Une réponse qui reste en suspens. Même si Mina n’a pas retrouvé M’Bark, ce livre est un message qu’elle souhaite faire passer. Ne jamais perdre espoir, car il est toujours possible qu’un miracle arrive : «Je lance une bouteille à la mer, peut-être que quelqu’un va se reconnaître. C’est aussi un moyen de montrer qu’ils ont eu une vie riche, ça a dépassé ce que je souhaitais au départ.»
Un livre exquis, où l’on se met à la place de Lila, le personnage principal faisant référence à Mina, à la découverte des villages orientaux, de l’histoire des peuples Berbère, on y fait la rencontre de personnes incroyables, qui sans les connaître, nous plonge dans une autre culture, nous faisant ainsi réfléchir sur la chance que nous avons. Un ouvrage qui met en évidence la force des femmes, des grands-mères, des tantes, des mères. Toutes ont une importance primordiale dans le destin du père de Mina.

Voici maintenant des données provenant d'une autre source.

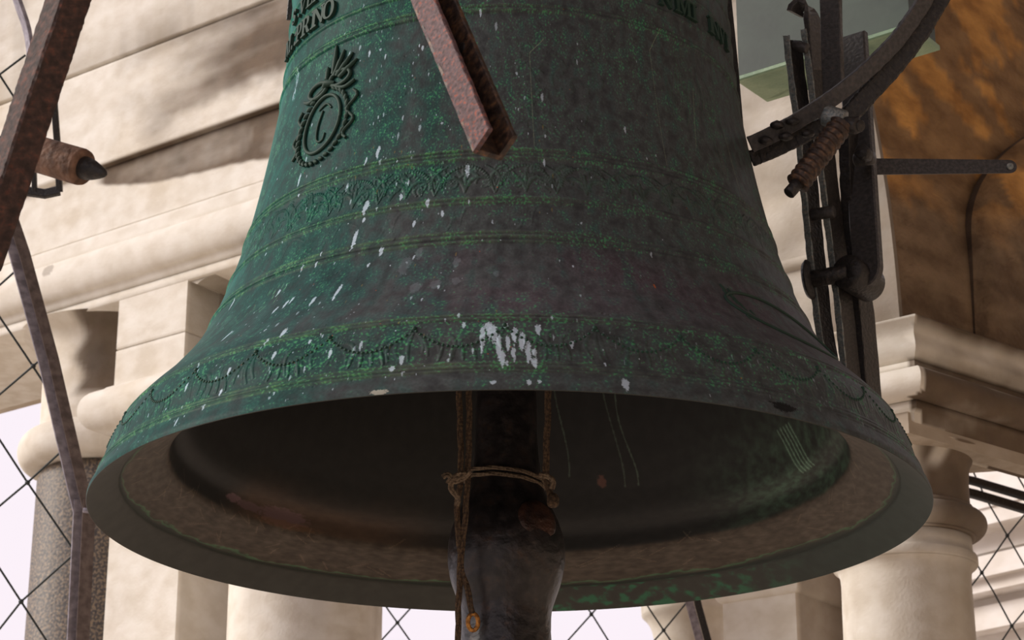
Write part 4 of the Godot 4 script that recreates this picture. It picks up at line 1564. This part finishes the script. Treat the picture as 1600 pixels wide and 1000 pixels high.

À découvrir sans attendre !
Mina Fadli, Le goût de la Terre, M+ Éditions (15€80)
Disponible dans toutes les librairies et les sites de vente en ligne.
Pourquoi «Le goût de la terre» ?
Dès 1939, la famine touchait le Maroc. Le régime de ravitaillement, installé par la France au profit de la Métropole, avait aggravé la situation. Sidi Mohammed, le futur Roi, avait appelé les Marocains à soutenir la France lors de la seconde Guerre Mondiale. Abdellah, le père de Mohamed (le père de Mina), était parti au combat, laissant sa femme Zahra et ses deux petits garçons. La vie était de plus en plus rude, la faim de plus en plus insoutenable. Zahra avait plusieurs terrains d’oliviers et d’amandiers, mais ils ne donnaient aucune goutte d’eau, la terre était devenue aride. Un jour, les deux frères ne pouvaient plus tenir. Pour les protéger des animaux sauvages, Zahra les place dans un trou de puits. La faim grandissait et M’Bark, son petit frère, se mit à avaler des morceaux de terre. «Cette scène m’a été confiée par mon père quand je suis venue le voir à Val-de-Reuil, d’où le nom du livre», confie Mina, émue d’en reparler.